Australia’s employment report was weaker than expected, showing a fall in jobs and an unemployment rate higher than expected.  This has seen the AUD give up some of its post-Fed gains and AUD/USD sits around 0.7670.  Nevertheless, the NZD has underperformed, which saw NZD/AUD reach a fresh low of 0.9074 and it trades close to the 0.91 mark this morning.

The People’s Bank of China followed the Fed’s move with a 10bps increase in some borrowing rates, but the market took that in its stride, seeing the move as reasonable.  To take control of its currency, the PBoC has to be mindful of rate changes at other central banks, particularly the Fed.

GBP got a boost overnight after the Bank of England left policy unchanged but one MPC member, Forbes (who leaves the Bank in a few months), supported a 25bp rate increase, and some of those in the majority said it wouldn’t take much more strength in inflation or growth for them to also shift their view.  GBP/USD increased about 100pips post the announcement to 1.2360.  In the battle for the worst performing major currency this year, GBP still takes line honours but the NZD is close by.  NZD/GBP is down to 0.5645, only a little above where it began the year.

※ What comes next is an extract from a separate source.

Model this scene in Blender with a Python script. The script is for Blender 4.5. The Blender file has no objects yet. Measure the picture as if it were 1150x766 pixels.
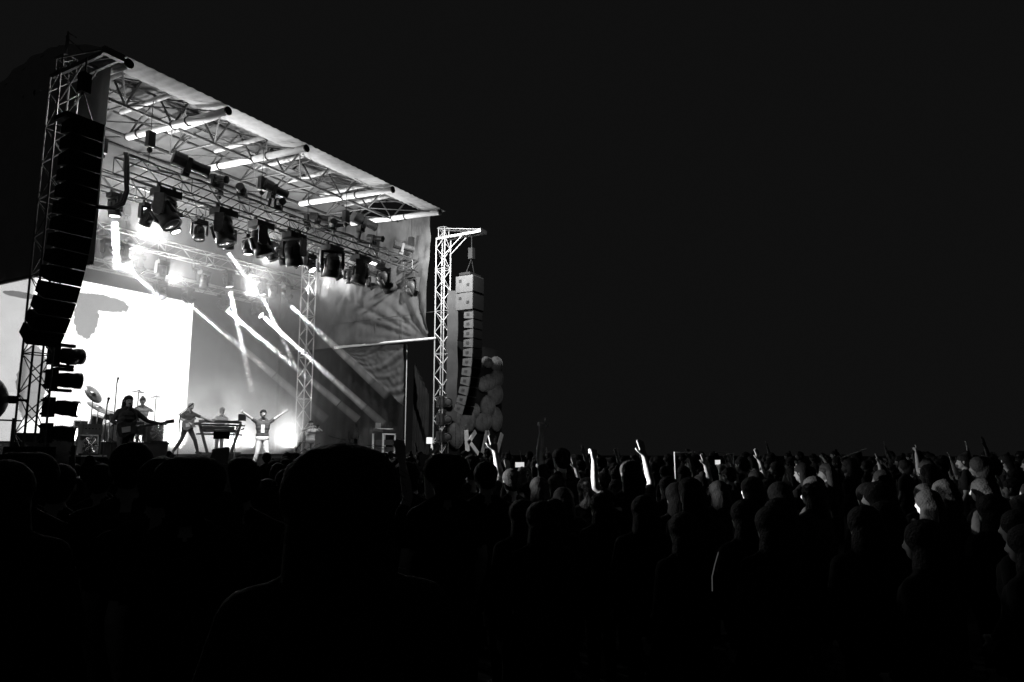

EUR/USD made further gains yesterday as the Dutch election results were rolling in.  The result of the election was a pleasant surprise, with voters rejecting populism and tending to side with pro-Europe parties.  The anti-Islam Freedom Party of Geert Wilders ended up taking only about 13% of the vote, well down from polling of 30% earlier in the year. EUR trades at 1.0715 this morning and NZD/EUR around 0.65.

The BoJ’s on-hold policy announcement came and went without any fanfare.  The BoJ is still looking to target a 0% 10-year JGB yield and meeting its inflation target remains a distant prospect.  The NZD’s underperformance sees NZD/JPY trade around 79 this morning.